Station owners CN Sharma and Savitree Singh were absent from the court when the decision was handed down.

Bharrat Jagdeo

Following the broadcast of a May 4, 2011 commentary on Bishop Juan Edghill by Anthony Vieira, Sharma was cited by the ACB for alleged breaches of the conditions of his licence. Lawyers for Sharma and Singh, Senior Counsel Rex McKay and attorneys Neil Boston, Christopher Ram and Bettina Glasford, applied for a court order to quash the ACB’s finding that there had been a breach and its recommended sanction against Channel 6.

They argued that the ACB was not lawfully constituted as required by regulation and that its decisions were as a result of no legal effect.

The lawyers also argued that the applicants were entitled to their fundamental right of freedom of expression as is set out in the constitution. They said that the finding and recommendation provided to the president by the ACB were unconstitutional and that the body failed to take reasonable steps to have an oral hearing to acquaint itself with all the relevant information so that it may make an informed decision as to whether the applicants had infringed any provision of the amended regulation of the Post and Telegraph Act.

Justice Chang stated that the holding of a broadcasting licence in the context of our domestic legal system is a matter of legal privilege rather than legal right, “the deprivation of which nevertheless attracts a prior right to a procedurally fair hearing.”

However, he added that “the Court is of the view that since the applicants were not denying but rather admitting the infringements and were claiming that the broadcast was made through human error and was not intentional, the failure of the ACB to give reasons for its findings was not unfair or required by the demands of natural justice – the principles of which are not inflexible or engraved in tablets of stone. Their application depends on the particular circumstances of the case.”

He said too that the enjoyment of freedom of expression as defined in Article 146 (1) of the Constitution is a non  absolute constitutional right, while adding that there was no challenge to the constitutionality of Regulation 23 of the Wireless Telegraphy (Amendment) (No 2) Regulations. Added to that, Justice Chang said, there was no challenge to the power of the Minister to establish the ACB.

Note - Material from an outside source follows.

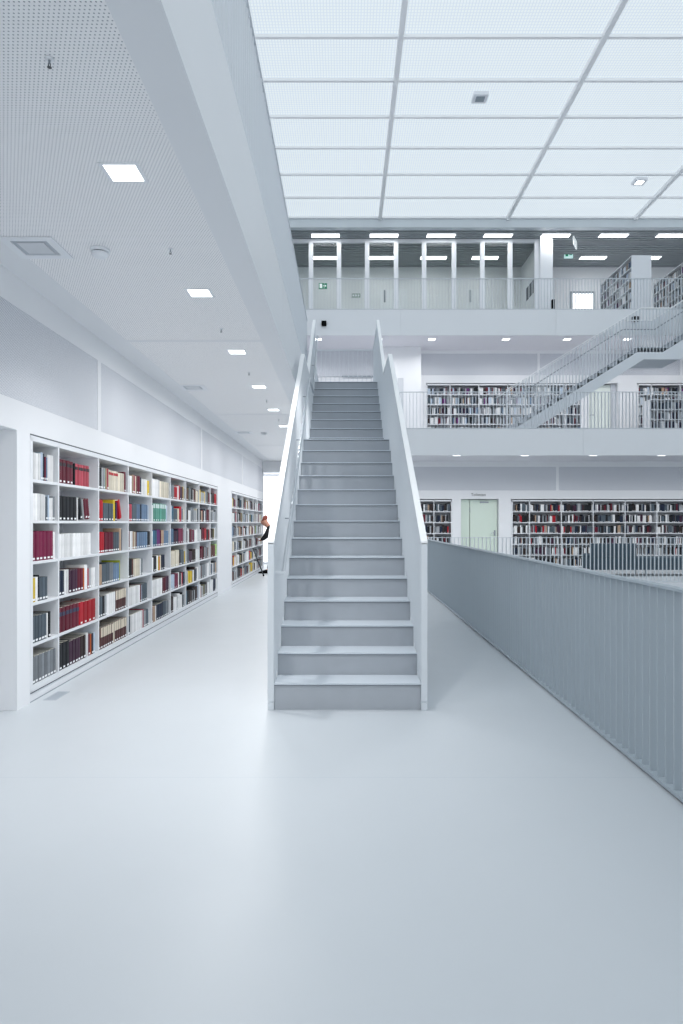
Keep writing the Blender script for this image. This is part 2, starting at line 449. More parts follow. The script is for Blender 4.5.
for i, (x0, x1) in enumerate(((0.9, 6.1), (6.1, 10.6), (10.6, 15.1))):
    balustrade('balustrade', (x0 + 0.003, Y2 + 0.05, 3.76), 0, x1 - x0 - 0.006, 0.965,
               'pale finned balustrade of the middle far gallery, ' + ('section beside the stair', 'section before the lit door', 'section past the low bookcase')[i], BARW, group='middle far balustrade')
for i, (x0, x1) in enumerate(((-2.9, 1.6), (1.6, 6.1), (6.1, 10.6))):
    balustrade('balustrade', (x0 + 0.003, Y3 + 0.05, 7.52), 0, x1 - x0 - 0.006, 0.92,
               'pale finned balustrade of the upper far gallery, ' + ('section over the near stair top', 'section right of the stair', 'section before the upper bookcases')[i], BARW, group='upper far balustrade')
for i, (y0, y1) in enumerate(((-2.2, 2.3), (2.3, 6.8), (6.8, 11.5), (13.45, 17.4))):
    balustrade('balustrade', (-0.66, y0 + 0.003, 3.79), PI / 2, y1 - y0 - 0.006, 0.975,
               'pale finned balustrade on the left overhead gallery, ' + ('section above the camera', 'section at the top of the picture', 'section ending at the stair head', 'section behind the stair head')[i], BARW, group='left overhead balustrade')
balustrade('balustrade', (-0.60, 13.41, Z2), 0, 1.16, 1.03, 'pale finned balustrade closing the landing at the stair head', BARW)
balustrade('balustrade', (0.57, 11.93, Z2), PI / 2, 1.44, 1.03, 'pale finned balustrade on the right edge of the stair head landing', BARW)

# ------------------------------------------------------------------ staircases
def staircase(loc, rz, r, t, L, width, label, z0=0.0):
    """local x along the run, local y across, z up"""
    root = empty('staircase', loc, rz); tag(root, label, 'staircase')
    U2 = 13 * t + L
    def step_u(k): return k * t if k < 14 else U2 + (k - 14) * t
    inner0, inner1 = 0.046, width - 0.046
    fr = ft = None
    for k in range(22):
        u = step_u(k); z = k * r
        if fr is None:
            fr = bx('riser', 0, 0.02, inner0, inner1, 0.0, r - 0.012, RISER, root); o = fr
            if z0: bx('riser_foot', 0, 0.02, inner0, inner1, -z0, -0.0002, RISER, root)
        else:
            o = fr.copy(); COL.objects.link(o); o.parent = root
        o.location = (u, 0, z)
        nxt = step_u(k + 1) if k < 21 else u + 0.32
        ln = nxt - u + 0.02
        if k in (13, 21):
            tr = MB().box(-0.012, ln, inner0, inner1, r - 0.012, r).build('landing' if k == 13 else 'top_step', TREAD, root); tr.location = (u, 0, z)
            nose = bx('nosing', -0.010, 0.0, inner0, inner1, r - 0.0165, r - 0.0122, NOSE, tr)
        elif ft is None:
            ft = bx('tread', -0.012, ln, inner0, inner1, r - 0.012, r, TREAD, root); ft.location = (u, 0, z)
            fn = bx('nosing', -0.010, 0.0, inner0, inner1, r - 0.0165, r - 0.0122, NOSE, ft)
        else:
            o = dup(ft, root); o.location = (u, 0, z)
    # stringers
    k = r / t
    ue = U2 + 7 * t + 0.30
    top = [(-0.02, -z0), (-0.02, r - 0.14), (13 * t, 14 * r - 0.14), (U2 - t, 14 * r - 0.14), (U2 + 7 * t, 22 * r - 0.14), (ue, 22 * r - 0.14)]
    bot = [(ue, 22 * r - 0.34), (U2 + 7 * t + 0.16, 22 * r - 0.34), (U2 + 0.22, 14 * r - 0.33), (13 * t + 0.18, 14 * r - 0.33), (0.50, -z0)]
    for v0, v1 in ((0, 0.045), (width - 0.045, width)):
        MB().prism(top + bot, v0, v1).build('stringer', BARW, root)
    # soffit plate under the flights
    MB().prism([(0.53, 0.02), (13 * t + 0.18, 14 * r - 0.31), (U2 + 0.22, 14 * r - 0.31), (U2 + 7 * t + 0.16, 22 * r - 0.32), (ue, 22 * r - 0.32),
                (ue, 22 * r - 0.22), (U2 + 7 * t + 0.16, 22 * r - 0.24), (U2 + 0.22, 14 * r - 0.22), (13 * t + 0.18, 14 * r - 0.22), (0.40, 0.02)], 0.046, width - 0.046).build('soffit', BARG, root)
    return root, U2, ue

def interp(pts, u):
    for (a, za), (b, zb) in zip(pts, pts[1:]):
        if a <= u <= b: return za + (zb - za) * (u - a) / (b - a)
    return pts[-1][1]

def stair_rail(loc, rz, r, t, L, v, top, label, group, pitch=0.09, handrail=None, m=BARW):
    root = empty('stair_balustrade', loc, rz); tag(root, label, 'railing', group)
    U2 = 13 * t + L
    low = [(-0.02, r - 0.14), (13 * t, 14 * r - 0.14), (U2 - t, 14 * r - 0.14), (U2 + 7 * t, 22 * r - 0.14), (U2 + 7 * t + 0.6, 22 * r - 0.14)]
    MB().sweep(top, (v - 0.024, v + 0.024), 0.02).build('top_rail', RAILTOP_LIT, root)
    u = -0.014; k = 0
    while u < top[-1][0] - 0.005:
        z0 = interp(low, u + 0.007) + 0.003
        z1 = interp(top, u) - 0.018
        bx('fin', u - 0.006, u + 0.006, v - 0.0225, v + 0.0225, z0, z1, m, root)
        u += pitch; k += 1
    if handrail:
        hv, pts = handrail
        s = 1 if hv < v else -1
        hr = MB().tube([(pts[0][0], hv, pts[0][1])] + [(a, hv, b) for a, b in pts[1:]], 0.014, 10).build('handrail', HRAIL if m is BARW and group.startswith('near') else STEEL, root, smooth=True)
        a, b = pts[0]
        MB().box(a - 0.02, a + 0.02, hv - 0.018, v, b - 0.006, b + 0.012).build('handrail_end', m, root)
        for q in (0.9, 2.3, 3.4, 5.6):
            zq = interp(pts, q)
            MB().tube([(q, v - 0.02 * s, zq - 0.06), (q, hv, zq - 0.06), (q, hv, zq - 0.015)], 0.006, 6).build('bracket', STEEL, root)
    return root
R, T = 0.169, 0.27
SX0, SW = 0.594, 1.152
Z0S = 0.024
st_loc = (SX0, 4.94, Z0S)
near_stair, U2n, UEn = staircase(st_loc, PI / 2, R, T, 1.22, SW, 'long straight grey staircase with a mid landing rising from the near floor', Z0S)
toprail = [(-0.02, 1.195), (3.72, 3.472), (4.88, 3.49), (6.93, 4.86)]
stair_rail(st_loc, PI / 2, R, T, 1.22, SW - 0.0225, toprail, 'pale finned balustrade with steel handrail on the bookcase side of the near staircase', 'near staircase balustrades',
           handrail=(SW - 0.10, [(0.12, 0.957), (3.55, 3.02), (3.95, 3.2), (4.85, 3.2), (6.3, 4.40), (6.55, 4.44)]))
stair_rail(st_loc, PI / 2, R, T, 1.22, 0.0225, toprail, 'pale finned balustrade without handrail on the void side of the near staircase', 'near staircase balustrades')
# distant stair, one level up
FS = (7.86 - 13 * T, 18.35, Z2 + 0.002)
RF = 0.1688
far_stair, U2f, UEf = staircase(FS, 0, RF, T, 0.96, 1.152, 'distant pale staircase crossing the right side between the middle and upper galleries')
tr2 = [(-0.02, 1.217), (3.60, 3.42), (4.40, 3.42), (6.62, 4.80)]
stair_rail(FS, 0, RF, T, 0.96, 0.0225, tr2, 'pale finned balustrade on the hall side of the distant staircase', 'distant staircase balustrades')
stair_rail(FS, 0, RF, T, 0.96, 1.1295, tr2, 'pale finned balustrade with dark handrail on the wall side of the distant staircase', 'distant staircase balustrades',
           handrail=(1.055, [(0.12, 0.98), (3.55, 3.13), (4.45, 3.13), (6.3, 4.30)]))

# ------------------------------------------------------------------ bookcases
ROWZ = [1.682, 1.370, 1.058, 0.746, 0.435, 0.123]      # shelf tops, top row first
SHT = 0.022
def bookcase(loc, rz, dividers, label, group=None, depth=0.34, top=2.003, sides=True, rows=ROWZ, back_at=None):
    """dividers: local x of the uprights, first and last are the sides"""
    root = empty('bookcase', loc, rz); tag(root, label, 'bookcase', group)
    L0, L1 = dividers[0], dividers[-1]
    hf = 0.011
    for i, d in enumerate(dividers):
        nm = 'side_panel' if i in (0, len(dividers) - 1) else 'divider'
        a, b = (d, d + 0.045) if i == 0 else ((d - 0.022, d) if i == len(dividers) - 1 else (d - hf, d + hf))
        bx(nm, a, b, 0, depth, 0.072, top, SHELFW, root)
    for z in rows:
        for a, b in zip(dividers, dividers[1:]):
            bx('shelf', a + (0.0455 if a == L0 else hf + 0.0005), b - (0.0225 if b == L1 else hf + 0.0005), 0.001, depth, z - SHT, z, SHELFW, root)
    bx('header', L0, L1, 0, depth, top - 0.031, top + 0.008, SHELFW, root)
    bx('back_panel', L0, L1, depth, depth + 0.015, 0, top, BACKW, root)
    bx('plinth', L0, L1, 0.004, depth, 0.0, 0.066, SHELFW, root)
    bx('shadow_joint', L0, L1, -0.001, 0.0, 0.066, 0.073, DARKGAP, root)
    bx('bottom_board', L0, L1, 0.0, depth, 0.0735, rows[-1] - SHT - 0.001, SHELFW, root)
    bx('shadow_joint', L0, L1, -0.001, 0.01, top + 0.008, top + 0.018, DARKGAP, root)
    bx('shadow_joint', L0, L1, 0.0, 0.003, 0.0, 0.007, SEAM, root)
    return root

PAL = {  # colour word, sRGB
    'W': ('white', (238, 240, 242)), 'C': ('cream', (222, 214, 196)), 'G': ('light grey', (168, 172, 176)), 'S': ('slate grey', (82, 94, 104)),
    'K': ('black', (24, 28, 34)), 'B': ('navy blue', (28, 40, 62)), 'b': ('steel blue', (104, 128, 156)), 'L': ('pale blue', (190, 206, 224)),
    'M': ('maroon', (98, 24, 44)), 'P': ('plum red', (118, 30, 66)), 'R': ('bright red', (172, 22, 38)), 'r': ('rose red', (176, 70, 84)), 'Y': ('yellow', (214, 184, 46)),
    'T': ('sea green', (92, 156, 140)), 'O': ('orange', (206, 104, 40)), 'N': ('brown', (92, 58, 50)), 'V': ('purple', (104, 44, 110)),
    't': ('tan', (178, 152, 130)), 'l': ('lime green', (178, 190, 60)), 'g': ('mid grey', (122, 128, 134)), 'X': ('brown and cream', (84, 50, 50)),
    'q': ('teal blue', (48, 98, 124)), 'o': ('olive', (110, 104, 72)), 'p': ('dark plum', (64, 36, 58)), 'e': ('leaf green', (54, 120, 80)),
    'F': ('pale green', (170, 206, 130)), 'D': ('dark brown', (52, 40, 38)),
}
def cloth(name, col):
    m = mat(name, col, 0.6, spec=0.3, vary=0.22, scale=14)
    nt = m.node_tree; b = nt.nodes['Principled BSDF']
    oi = nt.nodes.new('ShaderNodeObjectInfo')
    mr = nt.nodes.new('ShaderNodeMapRange'); mr.inputs['To Min'].default_value = 0.72; mr.inputs['To Max'].default_value = 1.12
    nt.links.new(oi.outputs['Random'], mr.inputs['Value'])
    hs = nt.nodes.new('ShaderNodeHueSaturation')
    nt.links.new(mr.outputs['Result'], hs.inputs['Value'])
    nt.links.new(b.inputs['Base Color'].links[0].from_socket, hs.inputs['Color'])
    nt.links.new(hs.outputs['Color'], b.inputs['Base Color'])
    return m
BMAT = {k: cloth('book_cloth_' + v[0].replace(' ', '_'), rgb(*v[1])) for k, v in PAL.items()}
BANDK = mat('book_band_black', rgb(30, 26, 34), 0.6)
BANDB = mat('book_band_navy', rgb(40, 56, 84), 0.6)
BANDC = mat('book_band_cream', rgb(214, 204, 186), 0.7)
BANDR = mat('book_band_red', rgb(180, 44, 52), 0.6)
BANDL = mat('book_band_light', rgb(196, 214, 212), 0.6)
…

It was noted that the station owners had complained that the ACB was unlawfully constituted as member Ronald Case had ceased to be a member by virtue of the withdrawal of his nomination in 2003 by then Leader of the Opposition Robert Corbin. They also complained that the other committee members – Evan Persaud and Norman Mc Lean – did not meet the qualifications for nomination and appointment to the ACB as prescribed under the Act.

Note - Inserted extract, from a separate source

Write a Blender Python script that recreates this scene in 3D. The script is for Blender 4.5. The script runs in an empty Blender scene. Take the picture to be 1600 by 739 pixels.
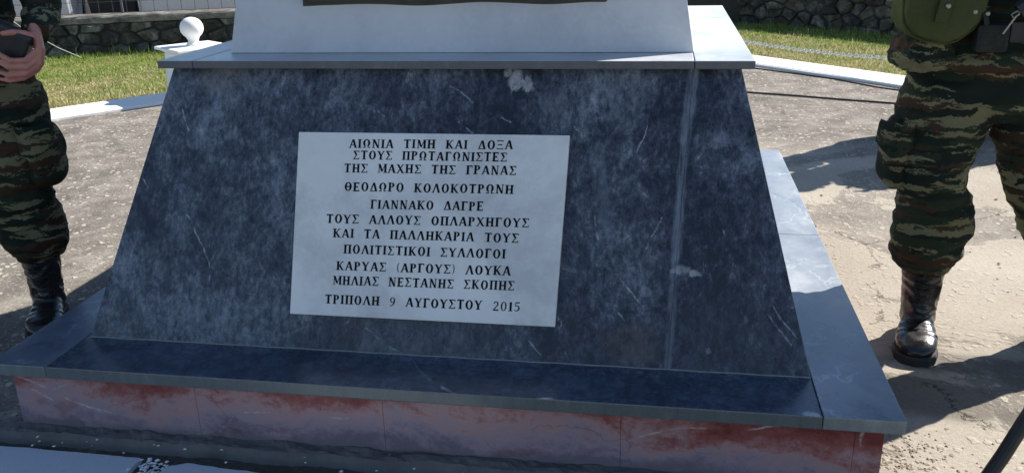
import bpy, bmesh, math, random
import numpy as np
from mathutils import Vector, noise as mn
random.seed(7); RNG = np.random.default_rng(7)
S = bpy.context.scene; COL = S.collection
# ------------------------------------------------------------------ camera, sky, sun, exposure
CAM = (0.6555, -2.0069, 1.42); PITCH, YAW, ROLL = 0.3416, -0.1762, -0.0262
fw = Vector((math.sin(YAW)*math.cos(PITCH), math.cos(YAW)*math.cos(PITCH), -math.sin(PITCH)))
rt = Vector((math.cos(YAW), -math.sin(YAW), 0)); up = rt.cross(fw)
r2 = rt*math.cos(ROLL)+up*math.sin(ROLL); u2 = -rt*math.sin(ROLL)+up*math.cos(ROLL)
cd = bpy.data.cameras.new('camera'); cam = bpy.data.objects.new('camera', cd); COL.objects.link(cam)
from mathutils import Matrix
cam.matrix_world = Matrix(((r2.x,u2.x,-fw.x,CAM[0]),(r2.y,u2.y,-fw.y,CAM[1]),(r2.z,u2.z,-fw.z,CAM[2]),(0,0,0,1)))
cd.sensor_width = 36; cd.lens = 36*1374.96/1600; cd.clip_start = .05; cd.clip_end = 500
S.camera = cam
SA, SB = .85, .78                      # shadow offset per metre of height, towards -x and -y
SUN_EL = math.atan(1/math.hypot(SA, SB)); SUN_AZ = math.atan2(SA, SB)
w = bpy.data.worlds.new('World'); S.world = w; w.use_nodes = True
wn = w.node_tree.nodes; sky = wn.new('ShaderNodeTexSky'); sky.sky_type = 'NISHITA'; sky.sun_disc = False
sky.sun_elevation = SUN_EL; sky.sun_rotation = SUN_AZ; sky.air_density = 1.0; sky.dust_density = .1; sky.ozone_density = 2.2
w.node_tree.links.new(sky.outputs[0], wn['Background'].inputs[0]); wn['Background'].inputs[1].default_value = .078
sl = bpy.data.lights.new('sun', 'SUN'); sl.energy = 4.8; sl.angle = math.radians(.53); sl.color = (1, .945, .87)
so = bpy.data.objects.new('sun', sl); COL.objects.link(so)
so.rotation_euler = Vector((SA, SB, 1)).to_track_quat('Z', 'Y').to_euler(); so.location = (6, 6, 10)
S.view_settings.view_transform = 'Standard'; S.view_settings.look = 'None'
S.view_settings.exposure = 0.92; S.view_settings.gamma = 1

# ------------------------------------------------------------------ helpers
def tag(o, label=None, cat=None, group=None, kind=None):
    if label: o['label'] = label
    if cat: o['category'] = cat
    if group: o['group'] = group
    if kind: o['kind'] = kind
    return o
def empty(name, loc=(0,0,0), rz=0, **k):
    o = bpy.data.objects.new(name, None); COL.objects.link(o); o.location = loc; o.rotation_euler = (0,0,rz)
    o.empty_display_size = .1
    return tag(o, **k)
def link(name, me, mat=None, parent=None, smooth=False, loc=None, **k):
    o = bpy.data.objects.new(name, me); COL.objects.link(o)
    if mat is not None and len(me.materials) == 0: me.materials.append(mat)
    if parent is not None: o.parent = parent
    if loc is not None: o.location = loc
    if smooth: me.shade_smooth()
    return tag(o, **k)
class MB:
    def __init__(s): s.v = []; s.f = []
    def add(s, v, f):
        b = len(s.v); s.v += [tuple(p) for p in v]; s.f += [tuple(b+i for i in q) for q in f]; return s
    def hexa(s, P):   # 4 bottom ccw, 4 top ccw
        return s.add(P, [(3,2,1,0),(4,5,6,7),(0,1,5,4),(1,2,6,5),(2,3,7,6),(3,0,4,7)])
    def box(s, a, b):
        x0,y0,z0 = a; x1,y1,z1 = b
        return s.hexa([(x0,y0,z0),(x1,y0,z0),(x1,y1,z0),(x0,y1,z0),(x0,y0,z1),(x1,y0,z1),(x1,y1,z1),(x0,y1,z1)])
    def rings(s, R, cap=True):
        n = len(R[0]); b = len(s.v)
        for r in R: s.v += [tuple(p) for p in r]
        for i in range(len(R)-1):
            for j in range(n):
                a = b+i*n+j; c = b+i*n+(j+1)%n; s.f.append((a, c, c+n, a+n))
        if cap:
            s.f.append(tuple(b+j for j in range(n))[::-1]); s.f.append(tuple(b+(len(R)-1)*n+j for j in range(n)))
        return s
    def tube(s, path, rad, n=12, flat=None):
        P = [Vector(p) for p in path]; R = []
        rad = rad if hasattr(rad, '__len__') else [rad]*len(P)
        u = None
        for i, p in enumerate(P):
            t = (P[min(i+1, len(P)-1)]-P[max(i-1, 0)]).normalized()
            if u is None:
                u = t.cross(Vector((0,0,1)));
                if u.length < .05: u = t.cross(Vector((0,1,0)))
            u = (u-t*u.dot(t)).normalized(); v = t.cross(u)
            ra = rad[i]; rx, ry = (ra if hasattr(ra, '__len__') else (ra, ra))
            R.append([p+u*rx*math.cos(a)+v*ry*math.sin(a) for a in [2*math.pi*k/n for k in range(n)]])
        return s.rings(R)
    def ball(s, c, r, nu=16, nv=10):
        r = r if hasattr(r, '__len__') else (r, r, r)
        R = []
        for i in range(nv+1):
            t = max(.03, min(math.pi-.03, math.pi*i/nv))
            R.append([(c[0]+r[0]*math.sin(t)*math.cos(a), c[1]+r[1]*math.sin(t)*math.sin(a), c[2]-r[2]*math.cos(t)) for a in [2*math.pi*k/nu for k in range(nu)]])
        return s.rings(R)
    def zr(s, L, n=28, e=1.0):   # horizontal elliptical rings (z, cx, cy, rx, ry)
        R = []
        for z, cx, cy, rx, ry in L:
            R.append([(cx+rx*math.copysign(abs(math.cos(a))**e, math.cos(a)), cy+ry*math.copysign(abs(math.sin(a))**e, math.sin(a)), z) for a in [2*math.pi*k/n for k in range(n)]])
        return s.rings(R)
    def mesh(s, name='mesh'):
        me = bpy.data.meshes.new(name); me.from_pydata(s.v, [], s.f); me.update(); return me
    def obj(s, name, mat, parent=None, smooth=False, bevel=0, seg=2, **k):
        me = s.mesh(name)
        if bevel:
            bm = bmesh.new(); bm.from_mesh(me)
            bmesh.ops.bevel(bm, geom=[e for e in bm.edges], offset=bevel, segments=seg, affect='EDGES', profile=.6)
            bm.to_mesh(me); bm.free()
        return link(name, me, mat, parent, smooth, **k)
def remeshed(mb, voxel, smooth=6, name='mesh'):
    me = mb.mesh(name); o = bpy.data.objects.new('remesh', me); COL.objects.link(o)
    m = o.modifiers.new('r', 'REMESH'); m.mode = 'VOXEL'; m.voxel_size = voxel
    if smooth: q = o.modifiers.new('s', 'SMOOTH'); q.factor = .5; q.iterations = smooth
    dg = bpy.context.evaluated_depsgraph_get(); dg.update()
    out = bpy.data.meshes.new_from_object(o.evaluated_get(dg)); bpy.data.objects.remove(o)
    out.name = name; out.shade_smooth(); return out
def displace(me, fn):
    n = len(me.vertices); co = np.empty(n*3); me.vertices.foreach_get('co', co); co = co.reshape(-1,3)
    no = np.empty(n*3); me.vertices.foreach_get('normal', no); no = no.reshape(-1,3)
    d = np.array([fn(Vector(c), Vector(q)) for c, q in zip(co, no)])
    co = co+no*d[:,None]; me.vertices.foreach_set('co', co.ravel()); me.update(); return me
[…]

According to Justice Chang, the question arose as to whether Case, having been nominated in 2001 and having been appointed to the ACB by the Minister, ceased to be a member when Corbin withdrew that nomination in 2003.

“By the necessary implication the Regulation confers on the Leader of the Opposition the power to nominate a person or persons so that the Minister can perform his constitutive duty of establishing the committee with one member having been nominated by the Leader of the Opposition,” he said.

However, he noted that the Regulation does not “expressly or necessary implication” confer upon the Leader of the Opposition discretionary power to withdraw his nominee after the minister would have constituted or established the committee.

If the nominee ceases to be a member of the committee, the Leader of the Opposition will again be required to exercise his power of nomination, Justice Chang explained, adding that the Regulation does not give the Leader of the opposition the power to withdraw his nominee after the committee is constituted by the Minister.

He added that even if the appointments of Persaud, McLean and Case were invalid in law in that they were unqualified for membership, “their acts and decisions… cannot be viewed by the court as legally invalid or ineffectual for reason of the legal invalidity of the appointments.” Justice Chang said that there was no evidence to show that any of the members of the ACB knew what the prescribed qualifications were or even that they were unqualified to be members of the committee. “Indeed it does appear that they all had the colour of authority since they were all appointed as far back as 2001 without any subsequent challenge having been made to the appointment of any of them since then, until now,” he said, adding that based on the evidence the court could hardly conclude that any of them was an “usurper.”

Boston, moments after the decision was handed down, said that it will be looked at more in-depth and a decision will be taken on the way forward.

CNS Channel 6 had offered an “unequivocal apology” to Edghill, who had lodged a complaint with the ACB alleging that statements about him were “inaccurate, unsubstantiated, misleading and designed to damage his reputation.” Edghill subsequently filed a $25 million libel suit against Vieira and Sharma.